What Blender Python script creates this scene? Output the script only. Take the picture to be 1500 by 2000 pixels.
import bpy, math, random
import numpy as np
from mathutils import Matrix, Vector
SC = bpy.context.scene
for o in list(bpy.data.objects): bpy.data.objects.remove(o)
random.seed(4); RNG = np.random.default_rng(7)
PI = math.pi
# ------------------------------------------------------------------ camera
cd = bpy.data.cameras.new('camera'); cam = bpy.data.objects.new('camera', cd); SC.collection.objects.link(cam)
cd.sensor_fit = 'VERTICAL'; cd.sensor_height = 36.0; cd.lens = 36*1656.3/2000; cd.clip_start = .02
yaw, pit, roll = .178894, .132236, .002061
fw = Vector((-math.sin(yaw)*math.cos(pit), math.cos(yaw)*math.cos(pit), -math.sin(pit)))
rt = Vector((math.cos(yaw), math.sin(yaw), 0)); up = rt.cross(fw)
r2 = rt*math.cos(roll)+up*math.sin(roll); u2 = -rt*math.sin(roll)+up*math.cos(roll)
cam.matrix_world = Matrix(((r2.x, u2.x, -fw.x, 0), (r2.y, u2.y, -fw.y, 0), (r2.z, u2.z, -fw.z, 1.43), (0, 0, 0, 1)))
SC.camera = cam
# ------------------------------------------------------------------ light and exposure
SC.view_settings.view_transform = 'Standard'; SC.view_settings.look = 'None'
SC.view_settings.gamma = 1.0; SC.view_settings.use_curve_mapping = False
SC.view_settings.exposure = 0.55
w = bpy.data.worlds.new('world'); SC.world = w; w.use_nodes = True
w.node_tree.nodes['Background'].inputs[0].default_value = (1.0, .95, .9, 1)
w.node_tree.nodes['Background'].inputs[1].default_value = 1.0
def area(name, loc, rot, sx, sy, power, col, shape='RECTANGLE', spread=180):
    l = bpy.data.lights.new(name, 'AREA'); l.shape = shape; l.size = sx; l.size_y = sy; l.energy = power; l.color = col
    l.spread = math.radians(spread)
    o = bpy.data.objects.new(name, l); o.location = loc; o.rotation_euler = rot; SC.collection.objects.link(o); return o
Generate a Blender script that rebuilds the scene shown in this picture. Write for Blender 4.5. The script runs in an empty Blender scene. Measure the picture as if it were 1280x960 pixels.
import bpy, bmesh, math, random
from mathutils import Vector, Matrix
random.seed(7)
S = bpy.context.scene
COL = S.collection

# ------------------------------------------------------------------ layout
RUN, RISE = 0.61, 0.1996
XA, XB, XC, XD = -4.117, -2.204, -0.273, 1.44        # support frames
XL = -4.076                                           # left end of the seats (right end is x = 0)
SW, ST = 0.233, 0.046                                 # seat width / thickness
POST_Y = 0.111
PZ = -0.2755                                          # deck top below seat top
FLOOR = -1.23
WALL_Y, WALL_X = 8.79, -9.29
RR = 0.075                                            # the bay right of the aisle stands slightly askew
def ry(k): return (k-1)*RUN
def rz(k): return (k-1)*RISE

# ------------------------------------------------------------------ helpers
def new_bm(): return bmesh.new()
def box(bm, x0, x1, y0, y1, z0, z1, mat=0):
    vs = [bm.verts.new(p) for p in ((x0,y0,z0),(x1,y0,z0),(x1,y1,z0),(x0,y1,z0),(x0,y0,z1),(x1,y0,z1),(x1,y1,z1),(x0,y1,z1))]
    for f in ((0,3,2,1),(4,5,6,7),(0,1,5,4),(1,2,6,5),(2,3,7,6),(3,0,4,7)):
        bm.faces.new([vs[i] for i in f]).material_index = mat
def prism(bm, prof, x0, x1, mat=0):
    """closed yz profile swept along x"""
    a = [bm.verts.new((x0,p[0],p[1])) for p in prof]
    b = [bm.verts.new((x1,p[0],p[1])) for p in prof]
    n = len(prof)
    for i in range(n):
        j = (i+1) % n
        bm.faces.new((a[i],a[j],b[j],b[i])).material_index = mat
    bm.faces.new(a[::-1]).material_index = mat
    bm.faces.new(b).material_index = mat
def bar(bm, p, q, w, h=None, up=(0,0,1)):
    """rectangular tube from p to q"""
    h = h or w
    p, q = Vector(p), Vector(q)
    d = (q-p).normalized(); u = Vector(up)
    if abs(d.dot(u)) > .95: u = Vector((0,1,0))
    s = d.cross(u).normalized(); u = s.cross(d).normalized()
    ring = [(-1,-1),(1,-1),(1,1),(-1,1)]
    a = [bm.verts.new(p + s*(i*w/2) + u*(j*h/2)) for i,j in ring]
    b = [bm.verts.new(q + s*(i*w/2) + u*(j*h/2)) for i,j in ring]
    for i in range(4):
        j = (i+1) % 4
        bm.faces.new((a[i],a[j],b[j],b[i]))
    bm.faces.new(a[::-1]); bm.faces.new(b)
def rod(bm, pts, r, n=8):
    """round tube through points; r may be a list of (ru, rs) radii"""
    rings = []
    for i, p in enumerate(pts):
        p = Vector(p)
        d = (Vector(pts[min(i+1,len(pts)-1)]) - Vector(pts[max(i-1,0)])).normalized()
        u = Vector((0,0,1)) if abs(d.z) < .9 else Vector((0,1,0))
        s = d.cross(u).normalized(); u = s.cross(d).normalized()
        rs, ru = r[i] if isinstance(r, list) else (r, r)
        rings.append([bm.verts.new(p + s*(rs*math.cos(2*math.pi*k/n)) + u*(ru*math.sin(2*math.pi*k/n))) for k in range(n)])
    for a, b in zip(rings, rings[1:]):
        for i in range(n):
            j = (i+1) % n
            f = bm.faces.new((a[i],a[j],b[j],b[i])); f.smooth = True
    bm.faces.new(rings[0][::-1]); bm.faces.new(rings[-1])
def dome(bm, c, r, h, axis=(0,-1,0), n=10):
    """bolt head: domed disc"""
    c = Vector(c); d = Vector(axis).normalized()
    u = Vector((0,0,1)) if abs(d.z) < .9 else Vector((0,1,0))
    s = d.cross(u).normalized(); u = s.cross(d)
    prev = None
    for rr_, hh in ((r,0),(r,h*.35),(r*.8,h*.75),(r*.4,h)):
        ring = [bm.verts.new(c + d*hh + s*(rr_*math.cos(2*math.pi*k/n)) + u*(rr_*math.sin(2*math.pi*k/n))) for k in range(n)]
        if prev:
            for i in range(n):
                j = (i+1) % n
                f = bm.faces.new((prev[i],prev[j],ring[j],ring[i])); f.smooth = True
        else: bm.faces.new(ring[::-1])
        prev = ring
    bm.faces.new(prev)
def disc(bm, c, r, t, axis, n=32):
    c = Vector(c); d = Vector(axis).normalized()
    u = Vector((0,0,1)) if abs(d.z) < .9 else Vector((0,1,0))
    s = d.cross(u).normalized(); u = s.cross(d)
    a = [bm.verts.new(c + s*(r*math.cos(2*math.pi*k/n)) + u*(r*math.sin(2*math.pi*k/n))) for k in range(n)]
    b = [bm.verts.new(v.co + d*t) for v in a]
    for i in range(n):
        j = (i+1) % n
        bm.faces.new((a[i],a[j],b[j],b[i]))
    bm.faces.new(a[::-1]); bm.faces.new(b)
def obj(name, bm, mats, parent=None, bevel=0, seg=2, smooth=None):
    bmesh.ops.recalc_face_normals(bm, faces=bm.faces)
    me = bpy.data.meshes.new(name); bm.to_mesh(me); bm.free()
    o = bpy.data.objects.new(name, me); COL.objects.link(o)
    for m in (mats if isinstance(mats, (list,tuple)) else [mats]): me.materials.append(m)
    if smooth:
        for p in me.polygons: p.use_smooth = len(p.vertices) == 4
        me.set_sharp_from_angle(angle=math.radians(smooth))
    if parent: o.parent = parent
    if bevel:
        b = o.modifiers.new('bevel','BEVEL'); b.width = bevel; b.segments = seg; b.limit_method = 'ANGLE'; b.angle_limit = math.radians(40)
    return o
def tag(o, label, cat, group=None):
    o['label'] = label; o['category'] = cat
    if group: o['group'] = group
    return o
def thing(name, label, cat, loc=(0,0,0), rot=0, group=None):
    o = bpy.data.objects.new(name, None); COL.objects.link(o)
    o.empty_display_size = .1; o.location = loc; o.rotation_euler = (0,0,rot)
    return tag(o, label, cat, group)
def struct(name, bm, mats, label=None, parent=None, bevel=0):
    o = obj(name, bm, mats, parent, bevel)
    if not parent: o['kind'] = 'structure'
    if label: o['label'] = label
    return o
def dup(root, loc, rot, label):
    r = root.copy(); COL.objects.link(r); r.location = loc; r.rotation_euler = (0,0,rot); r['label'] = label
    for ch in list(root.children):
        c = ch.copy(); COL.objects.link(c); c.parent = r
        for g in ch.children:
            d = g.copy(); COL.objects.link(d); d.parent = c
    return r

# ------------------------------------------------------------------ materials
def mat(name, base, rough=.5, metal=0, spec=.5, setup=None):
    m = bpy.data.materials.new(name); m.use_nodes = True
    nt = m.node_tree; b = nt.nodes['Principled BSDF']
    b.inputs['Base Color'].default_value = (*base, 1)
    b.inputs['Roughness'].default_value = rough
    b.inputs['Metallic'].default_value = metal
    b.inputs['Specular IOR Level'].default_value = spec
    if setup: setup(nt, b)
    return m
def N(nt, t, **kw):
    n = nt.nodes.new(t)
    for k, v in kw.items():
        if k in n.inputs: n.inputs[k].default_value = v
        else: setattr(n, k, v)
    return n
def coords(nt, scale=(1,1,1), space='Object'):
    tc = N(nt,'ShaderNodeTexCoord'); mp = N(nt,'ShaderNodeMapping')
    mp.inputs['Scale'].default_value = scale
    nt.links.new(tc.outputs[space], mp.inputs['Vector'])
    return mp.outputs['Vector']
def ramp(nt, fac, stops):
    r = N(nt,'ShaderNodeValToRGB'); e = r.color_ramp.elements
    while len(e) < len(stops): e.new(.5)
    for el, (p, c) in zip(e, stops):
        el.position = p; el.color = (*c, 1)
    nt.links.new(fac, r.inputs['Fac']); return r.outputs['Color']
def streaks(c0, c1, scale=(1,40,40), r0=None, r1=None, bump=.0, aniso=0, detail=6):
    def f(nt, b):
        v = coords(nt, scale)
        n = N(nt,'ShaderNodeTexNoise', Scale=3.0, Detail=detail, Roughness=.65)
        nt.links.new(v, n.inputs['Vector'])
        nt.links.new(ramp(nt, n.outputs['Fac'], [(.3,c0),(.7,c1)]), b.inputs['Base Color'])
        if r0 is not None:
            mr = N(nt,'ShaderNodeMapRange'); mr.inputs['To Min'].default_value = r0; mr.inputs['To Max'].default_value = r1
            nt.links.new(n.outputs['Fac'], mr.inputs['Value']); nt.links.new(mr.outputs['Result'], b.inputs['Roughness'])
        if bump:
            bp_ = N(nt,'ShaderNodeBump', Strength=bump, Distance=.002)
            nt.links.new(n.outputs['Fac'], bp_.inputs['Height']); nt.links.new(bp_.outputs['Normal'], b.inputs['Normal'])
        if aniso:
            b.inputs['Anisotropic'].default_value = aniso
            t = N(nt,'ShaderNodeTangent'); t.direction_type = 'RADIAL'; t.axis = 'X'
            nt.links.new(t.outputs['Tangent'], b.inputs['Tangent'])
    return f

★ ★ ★

Direction => The lines from the one containing "Generate a Blender" to the one containing "def rz(k): return (k-1)*RISE", both included, are to be extracted exactly; give no other line.

Result for this task =>
Generate a Blender script that rebuilds the scene shown in this picture. Write for Blender 4.5. The script runs in an empty Blender scene. Measure the picture as if it were 1280x960 pixels.
import bpy, bmesh, math, random
from mathutils import Vector, Matrix
random.seed(7)
S = bpy.context.scene
COL = S.collection

# ------------------------------------------------------------------ layout
RUN, RISE = 0.61, 0.1996
XA, XB, XC, XD = -4.117, -2.204, -0.273, 1.44        # support frames
XL = -4.076                                           # left end of the seats (right end is x = 0)
SW, ST = 0.233, 0.046                                 # seat width / thickness
POST_Y = 0.111
PZ = -0.2755                                          # deck top below seat top
FLOOR = -1.23
WALL_Y, WALL_X = 8.79, -9.29
RR = 0.075                                            # the bay right of the aisle stands slightly askew
def ry(k): return (k-1)*RUN
def rz(k): return (k-1)*RISE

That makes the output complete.